Work instructions: Copy exactly the lines that run from the top of the listing to the line containing "C = sc.collection", both ends included, and omit the pictures.
[Start]
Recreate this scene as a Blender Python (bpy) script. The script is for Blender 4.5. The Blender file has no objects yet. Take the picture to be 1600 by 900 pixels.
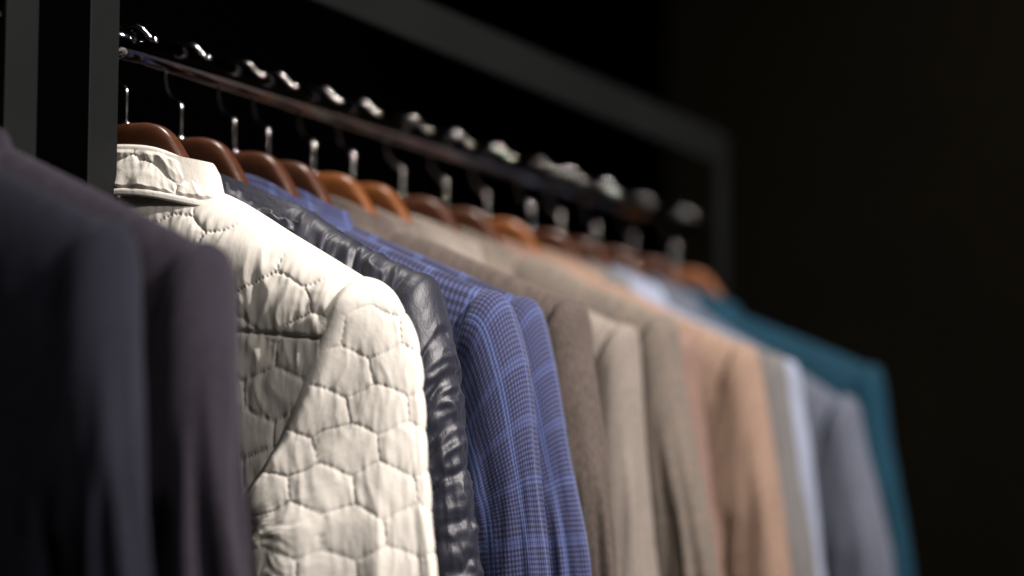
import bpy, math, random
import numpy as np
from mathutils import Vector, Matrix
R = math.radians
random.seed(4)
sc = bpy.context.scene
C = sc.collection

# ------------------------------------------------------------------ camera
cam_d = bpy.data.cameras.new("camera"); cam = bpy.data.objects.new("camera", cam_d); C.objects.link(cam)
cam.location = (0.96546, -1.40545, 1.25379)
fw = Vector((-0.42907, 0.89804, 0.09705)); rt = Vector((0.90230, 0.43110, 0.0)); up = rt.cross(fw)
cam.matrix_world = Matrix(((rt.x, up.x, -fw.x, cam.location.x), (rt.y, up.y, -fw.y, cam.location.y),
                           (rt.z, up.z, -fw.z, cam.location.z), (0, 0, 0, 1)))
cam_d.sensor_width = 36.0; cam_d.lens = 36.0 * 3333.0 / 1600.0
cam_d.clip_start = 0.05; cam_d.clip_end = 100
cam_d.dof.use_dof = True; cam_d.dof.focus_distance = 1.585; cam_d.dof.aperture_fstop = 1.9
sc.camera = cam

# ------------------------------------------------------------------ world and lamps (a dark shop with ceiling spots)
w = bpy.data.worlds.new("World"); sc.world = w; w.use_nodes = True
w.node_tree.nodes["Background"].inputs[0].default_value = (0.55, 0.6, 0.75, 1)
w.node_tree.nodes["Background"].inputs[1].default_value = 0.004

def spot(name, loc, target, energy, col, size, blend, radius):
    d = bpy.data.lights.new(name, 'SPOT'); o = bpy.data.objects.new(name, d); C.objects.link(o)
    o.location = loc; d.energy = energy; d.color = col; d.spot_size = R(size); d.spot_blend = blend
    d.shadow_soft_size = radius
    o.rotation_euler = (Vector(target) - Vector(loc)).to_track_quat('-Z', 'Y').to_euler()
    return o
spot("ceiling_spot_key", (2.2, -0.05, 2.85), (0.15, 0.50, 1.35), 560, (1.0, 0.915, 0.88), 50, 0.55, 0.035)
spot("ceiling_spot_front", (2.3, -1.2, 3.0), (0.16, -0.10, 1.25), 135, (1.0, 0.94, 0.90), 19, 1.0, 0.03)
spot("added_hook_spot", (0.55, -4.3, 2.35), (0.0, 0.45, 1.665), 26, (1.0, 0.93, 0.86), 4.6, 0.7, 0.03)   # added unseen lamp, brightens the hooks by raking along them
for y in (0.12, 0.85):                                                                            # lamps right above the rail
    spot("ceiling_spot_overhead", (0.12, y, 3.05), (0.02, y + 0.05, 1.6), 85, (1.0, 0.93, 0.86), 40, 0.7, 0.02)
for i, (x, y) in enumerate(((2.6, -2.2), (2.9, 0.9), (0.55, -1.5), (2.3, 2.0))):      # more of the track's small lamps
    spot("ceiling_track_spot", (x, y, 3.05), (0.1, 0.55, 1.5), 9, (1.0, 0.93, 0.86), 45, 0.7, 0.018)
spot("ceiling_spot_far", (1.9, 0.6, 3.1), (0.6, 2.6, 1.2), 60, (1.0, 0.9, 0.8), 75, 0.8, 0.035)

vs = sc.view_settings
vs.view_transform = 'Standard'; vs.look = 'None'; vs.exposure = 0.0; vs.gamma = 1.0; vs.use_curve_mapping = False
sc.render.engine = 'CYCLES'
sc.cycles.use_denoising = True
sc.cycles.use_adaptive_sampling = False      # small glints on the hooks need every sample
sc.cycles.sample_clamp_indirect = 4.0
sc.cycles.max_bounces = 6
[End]
Worked answer:
Recreate this scene as a Blender Python (bpy) script. The script is for Blender 4.5. The Blender file has no objects yet. Take the picture to be 1600 by 900 pixels.
import bpy, math, random
import numpy as np
from mathutils import Vector, Matrix
R = math.radians
random.seed(4)
sc = bpy.context.scene
C = sc.collection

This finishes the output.